El que no peregrinaba caminando, podía también servir a Dios hospedando y cuidando de los caminantes. San Benito escribió para sus monjes: “Que todos los huéspedes [peregrinos] que llegan sean recibidos como Cristo, porque Él mismo dirá: Era forastero y me recibisteis. Apenas se anuncie un huésped, que el superior o los hermanos vayan a su encuentro con toda atención de caridad: recen juntos e intercambien el abrazo de paz…” (Regla de San Benito, 53).
Sin proponérselo, los peregrinos medievales cumplieron la función de difusores de la fe y de la cultura, ya que tejían “tramas de información” en una suerte de Universidad popular itinerante. Por esto, Juan Pablo II destaca que los peregrinos del camino de Santiago han sido los primeros depositarios de la conciencia europea. No hay verdadera civilización sin peregrinos, porque no hay cultura (conciencia de pertenencia a un pueblo) sin esa tensión de búsqueda hacia un significado total.
La cultura cristiana, por eso, consolidó dos términos figurados para expresar la condición de todo ser humano. El hombre es siempre un
homo viator, “hombre de camino”, hombre que “viaja” en esta vida. Su condición es la de una constante
peregrinatio vitae (“peregrinación de la vida”).

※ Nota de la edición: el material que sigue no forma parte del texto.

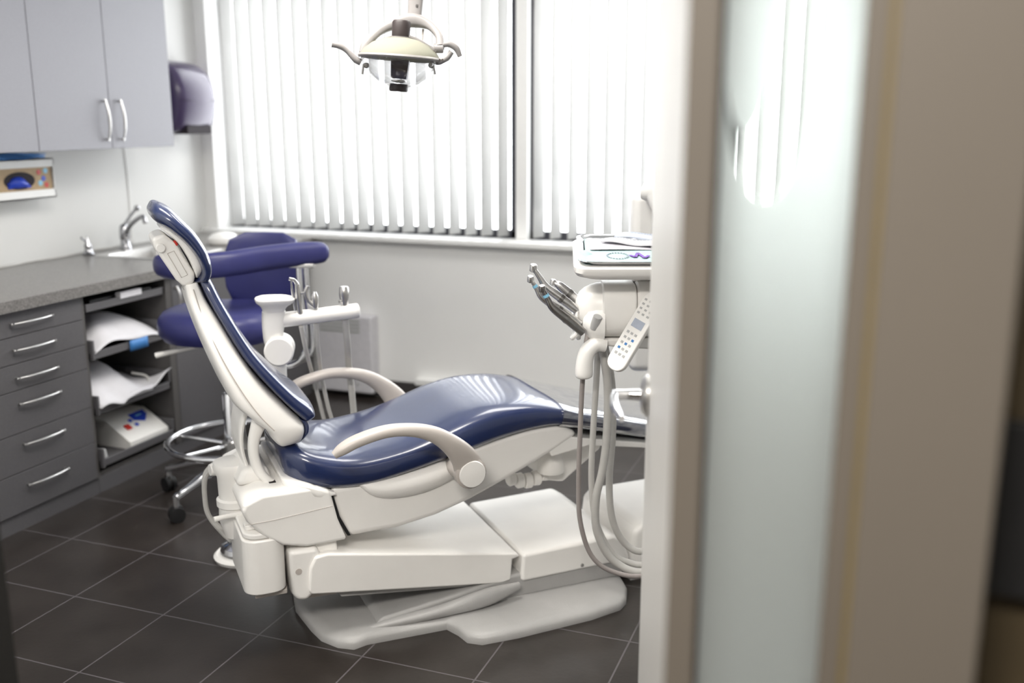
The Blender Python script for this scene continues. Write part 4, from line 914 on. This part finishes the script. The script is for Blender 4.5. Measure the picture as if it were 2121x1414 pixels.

“Esperen un camino, no un milagro”, dice L. Giussani, aunque en el camino se den milagros inesperados…
Y yo, Santiago, que este año no puedo peregrinar físicamente a Nuestra Señora de Luján, ofrezco mis fatigas de este tiempo como “piedras y durezas del camino” hacia Jesús. Y les pido, amigos que peregrinan, que recen también por mí.